Karl Hudson Phillips, Ferdie Ferreira and Ivan Williams 1980

In 1980, two top PNM members and close confidantes of the then political leader and prime minister, Dr Eric Williams, Ferdie Ferreira and Ivan Williams joined with former attorney general Karl Hudson Phillips to form the Organisation for National Reconstruction (ONR). They were immediately expelled.

Photo: Karl Hudson Phillips (via Trinidad Express)

House of Representatives 1995–2000

When Rupert Griffith and Vincent Lasse crossed the floor in the House of Representatives during the period 19952000 and joined the UNC, their expulsion was automatic with immediate effect.
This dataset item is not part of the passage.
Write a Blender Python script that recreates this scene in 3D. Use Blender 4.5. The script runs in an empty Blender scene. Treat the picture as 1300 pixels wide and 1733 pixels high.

The most recent case of automatic expulsion was the current MP for Mayaro who was automatically expelled in 2015 when he announced his candidacy for the UNC.

There were several other instances where members either joined other political parties or refused to carry out party directives. Some members re-joined the party, like Ferdie Ferreira who retained his membership in 1991 when Morris Marshall was the general secretary and advocated for his return.

The party also had to deal with members of parliament and officers of the Movement using their positions to undermine legitimate party members by carrying misinformation or as commonly referred to as ‘bad-talking members’ to the political leader.

Then political leader and prime minister, Dr Williams, dealt with that scenario publicly when he addressed the 14th Annual Convention of the party, having declared: “It is certainly not sufficient to have someone whose only sense of politics is either to carry reports back to the political leader, most of which he would discard in advance as mere gossip or to operate on the basis of the opposition parties of simple and cheap political intrigue and chicanery.”

Under the circumstances, it is clear that Dr Angus’ action falls in the category of automatic expulsion and not in the area of falsehood or misinformation. Stanford Callender, chairman of the PNM Tobago Council, is on solid ground when he told the national community that there is absolutely no doubt Dr Angus is automatically expelled. His statements are in keeping with the party’s constitution.